On 07/24/2017 08:33 AM, bruce wrote:
> Hi.
> 
> I've seen sites discuss decorators, as functions that "wrap" and
> return functions.
> 
> But, I'm sooo confuzed! My real question though, can a decorator have
> multiple internal functions? All the examples I've seen so far have a
> single internal function.
> 
> And, if a decorator can have multiple internal functions, how would
> the calling sequence work?
> 
> But as a start, if you have pointers to any really "basic" step by
> step sites/examples I can look at, I'd appreciate it.
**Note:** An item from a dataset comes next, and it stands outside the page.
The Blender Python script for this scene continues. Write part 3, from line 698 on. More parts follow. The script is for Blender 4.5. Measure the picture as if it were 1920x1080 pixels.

I suspect I'm
> getting flumoxed by something simple.

wrap and return are not two distinct things, they're part of the same
process...  the general concept is that a decorator changes the result
of a function without modifying the function itself by returning a new
function object which does some other stuff in addition to running the
code of the original function object.

This is a really simple wrapper:

def my_decorator(some_function):
    def wrapper():
        print("Stuff happening before some_function() is called.")
        some_function()
        print("Stuff after some_function() is called.")
    return wrapper

If you have an unwrapped function:

def foo():
    print "This is the unwrapped function"

You can show this in action like this:

foo()
bar = my_decorator(foo)
bar()

function names are just handles to the function object, so the middle
line of those three is passing the original function object referred to
by foo to my_decorator, whose inner function returns a function object
which is runs some code before and after the original function.  If the
undecorated fuction does not need to be referred to, the previous often
gets written as:

foo = my_decorator(foo)
foo()

Now to add Python's magical decorator syntax:

@my_decorator
def bar():
    print "This is another unwrapped function"

bar()

So all the @my_decorator bit does is provide shorthand for the syntax

bar = my_decorator(bar)

Wasn't ultra-clear on your original question; if you wanted the
"happening before" and "happening after" to call out to other functions
instead of doing a print, you can. Is that what you mean by multiple
internal functions?

Does this clarify at all?

Do hunt some, there are some really good tutorials on decorators.